First impressions can be a strange thing, especially when personal first impressions are out of whack with actual chronology. Those with a deeper musical knowledge than I generally greeted the 1988 appearance of the Wire album A Bell is a Cup…Until It is Struck and its immediate predecessor, 1987’s The Ideal Copy, with a mixture of surprise and confusion, perhaps joined with the adhesive of derision. For them, the reunion of this founding father band of the post-punk movement sounded so far removed from beloved early works like Pink Flag and Chairs Missing–all rawness and jagged sonic challenges–that the newer music, tilted more towards New Order than Joy Division, was like a sort of betrayal pressed into vinyl. It was still odd, there was no doubt about that.
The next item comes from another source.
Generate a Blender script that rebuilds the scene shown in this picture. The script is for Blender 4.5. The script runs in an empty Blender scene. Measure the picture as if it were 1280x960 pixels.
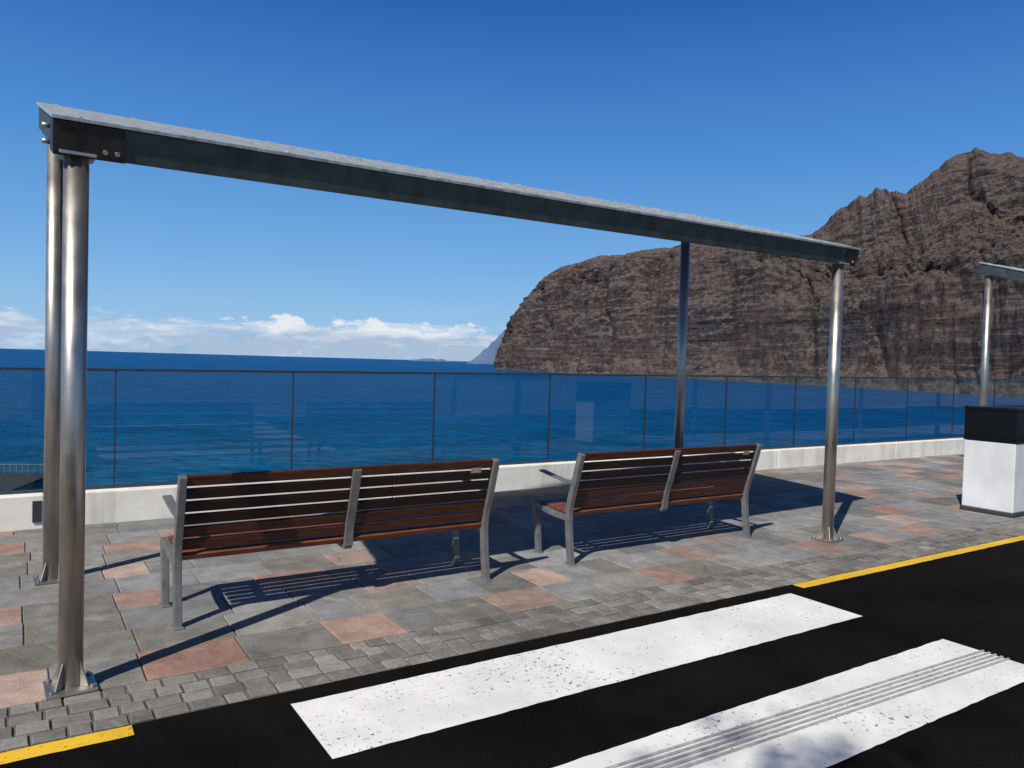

But it was distinctly different, and, worse than that, it bore a resemblance to the bands that were starting to make unlikely progress on the commercial charts, like Echo and the Bunnymen and the Cure. Credibility and selling out were topics of discussion around indie bands well before the likes of Twitter and Facebook gave everyone a powerful digital megaphone.
For me, though, this is what Wire simply sounded like. I hadn’t knowingly heard a note of those earlier albums yet, and the college radio station library that provided bountiful education to me was lacking in the earlier Wire efforts. I knew that the band was considered important, but my only hope of sonically contextualizing that reputation was with the second wave records on the station shelves. When it came to the newer music, especially that on A Bell is a Cup, my simple, under-informed judgement was pretty straightforward: it sounded good to me.
In the (many) years since, I’ve brushed up on early Wire. As with most of the revered albums of that genre in that era, I love those Wire discs. I’m no expert (I bow to others when it comes to this particular band), but if given a head start I can expound somewhat knowledgable on why, say, Pink Flag should be in every self-respecting music fan’s collection. Even though I will concede the superiority of first wave Wire, I also haven’t abandoned the material off of A Bell is a Cup. Truth is, it still sounds good to me.
Listen or download –> Wire, “Come Back in Two Halves”
(Disclaimer: The above song is housed in all its glory on the much mentioned A Bell is a Cup…Until It is Struck, which appears to me to be wholly out of print, not even as a digital release, although I give up on hunting those options down fairly quickly. A fair number of tracks from that album did show up on a “best of” release that focused strictly on the late eighties, but I honestly don’t think this song is capable of being acquired in a way that will duly compensate the band. I’m more confident that you can’t stride down to your favorite local, independently-owned record store and secure a copy in a manner that provides renumeration to both the proprietor of said shop and the artist. Regardless, I will gladly and promptly remove the song from the interweb should I be asked to do so by some with due authority to make such a request.)